*GIVEN INFORMATION:*
+ + +

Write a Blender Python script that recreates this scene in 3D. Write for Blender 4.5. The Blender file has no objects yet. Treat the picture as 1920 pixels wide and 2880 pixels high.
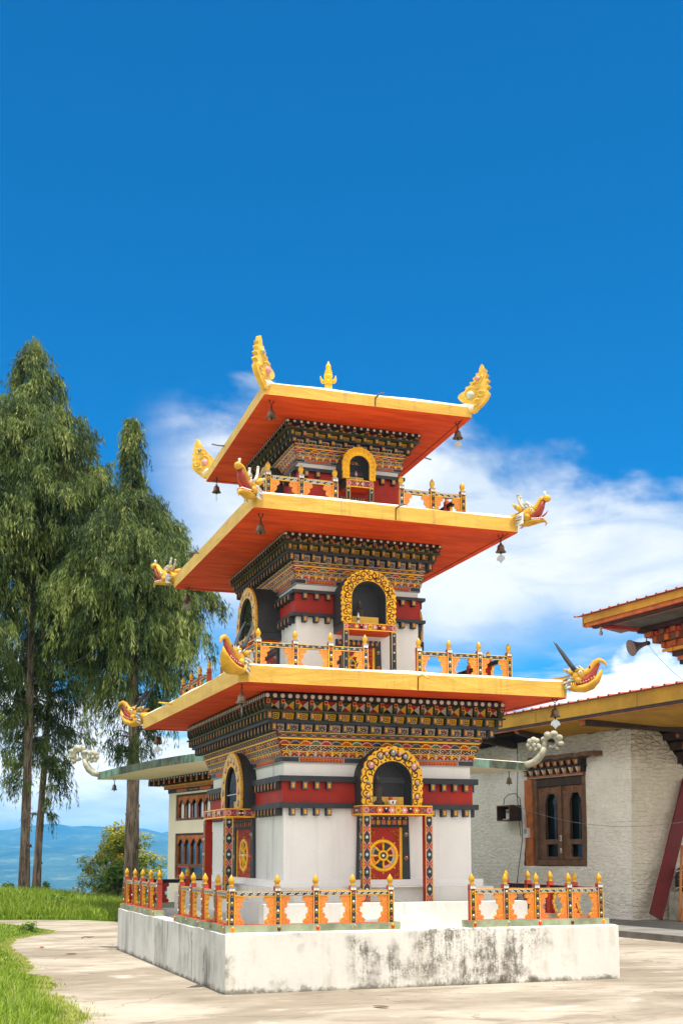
import bpy, bmesh, math, random
import numpy as np
from mathutils import Vector, Matrix, noise as mnoise

random.seed(7)
RNG = np.random.default_rng(7)
PI = math.pi
S = bpy.context.scene
COL = S.collection

# ---------------------------------------------------------------- camera
cam = bpy.data.cameras.new("camera")
cam_o = bpy.data.objects.new("camera", cam)
COL.objects.link(cam_o)
cam.lens = 3416.3 / 2880 * 36
cam.sensor_width = 36
cam.shift_y = 500 / 2880
cam.clip_start = 0.1
cam.clip_end = 60000
YAW, PITCH = 0.3329, 0.1332
cam_o.location = (-5.8192, -17.3095, 1.6)
fwd = Vector((math.sin(YAW) * math.cos(PITCH), math.cos(YAW) * math.cos(PITCH), math.sin(PITCH)))
cam_o.rotation_euler = fwd.to_track_quat('-Z', 'Y').to_euler()
S.camera = cam_o
S.view_settings.view_transform = 'Standard'
S.view_settings.look = 'None'
S.view_settings.exposure = 1.18
S.view_settings.gamma = 1
S.cycles.max_bounces = 8
S.cycles.diffuse_bounces = 5
S.cycles.transparent_max_bounces = 8
S.cycles.volume_bounces = 0

# ---------------------------------------------------------------- sun and sky
SUN_DIR = Vector((0.035, -0.20, 1.0)).normalized()
sun = bpy.data.lights.new("sun", 'SUN')
sun.energy = 3.05
sun.angle = math.radians(0.53)
sun.color = (1.0, 0.955, 0.88)
sun_o = bpy.data.objects.new("sun", sun)
COL.objects.link(sun_o)
sun_o.location = (0, 0, 40)
sun_o.rotation_euler = SUN_DIR.to_track_quat('Z', 'Y').to_euler()


class NT:
    """small helper to write node trees"""
    def __init__(s, nt):
        s.nt = nt

    def n(s, t, **k):
        x = s.nt.nodes.new(t)
        for a, b in k.items():
            setattr(x, a, b)
        return x

    def link(s, a, b):
        s.nt.links.new(a, b)

    def put(s, sock, v):
        if isinstance(v, (int, float)):
            sock.default_value = v
        elif isinstance(v, (tuple, list)):
            if sock.type == 'RGBA' and len(v) == 3:
                v = tuple(v) + (1,)
            sock.default_value = v
        else:
            s.link(v, sock)

    def m(s, op, a, b=0.0, c=None, clamp=False):
        x = s.n('ShaderNodeMath', operation=op, use_clamp=clamp)
        s.put(x.inputs[0], a)
        s.put(x.inputs[1], b)
        if c is not None:
            s.put(x.inputs[2], c)
        return x.outputs[0]

    def smooth(s, v, a, b, lo=0.0, hi=1.0):
        x = s.n('ShaderNodeMapRange', interpolation_type='SMOOTHSTEP')
        s.put(x.inputs[0], v)
        s.put(x.inputs[1], a)
        s.put(x.inputs[2], b)
        x.inputs[3].default_value = lo
        x.inputs[4].default_value = hi
        return x.outputs[0]

    def noise(s, vec, scale, detail=4, rough=0.55, dist=0.0):
        x = s.n('ShaderNodeTexNoise')
        if vec is not None:
            s.link(vec, x.inputs['Vector'])
        x.inputs['Scale'].default_value = scale
        x.inputs['Detail'].default_value = detail
        x.inputs['Roughness'].default_value = rough
        x.inputs['Distortion'].default_value = dist
        return x.outputs['Fac']

    def mapping(s, vec, scale=(1, 1, 1), loc=(0, 0, 0), rot=(0, 0, 0)):
        x = s.n('ShaderNodeMapping')
        s.link(vec, x.inputs[0])
        x.inputs['Scale'].default_value = scale
        x.inputs['Location'].default_value = loc
        x.inputs['Rotation'].default_value = rot
        return x.outputs[0]

    def mix(s, f, a, b, mode='MIX'):
        x = s.n('ShaderNodeMix', data_type='RGBA', blend_type=mode)
        s.put(x.inputs[0], f)
        s.put(x.inputs[6], a)
        s.put(x.inputs[7], b)
        return x.outputs[2]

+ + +

*TO BE DONE:* Only the lines from the top of the data through the line with "from mathutils import" should be quoted, exactly and with both ends kept; skip the pictures.

*RESPONSE:*
Write a Blender Python script that recreates this scene in 3D. Write for Blender 4.5. The Blender file has no objects yet. Treat the picture as 1920 pixels wide and 2880 pixels high.
import bpy, bmesh, math, random
import numpy as np
from mathutils import Vector, Matrix, noise as mnoise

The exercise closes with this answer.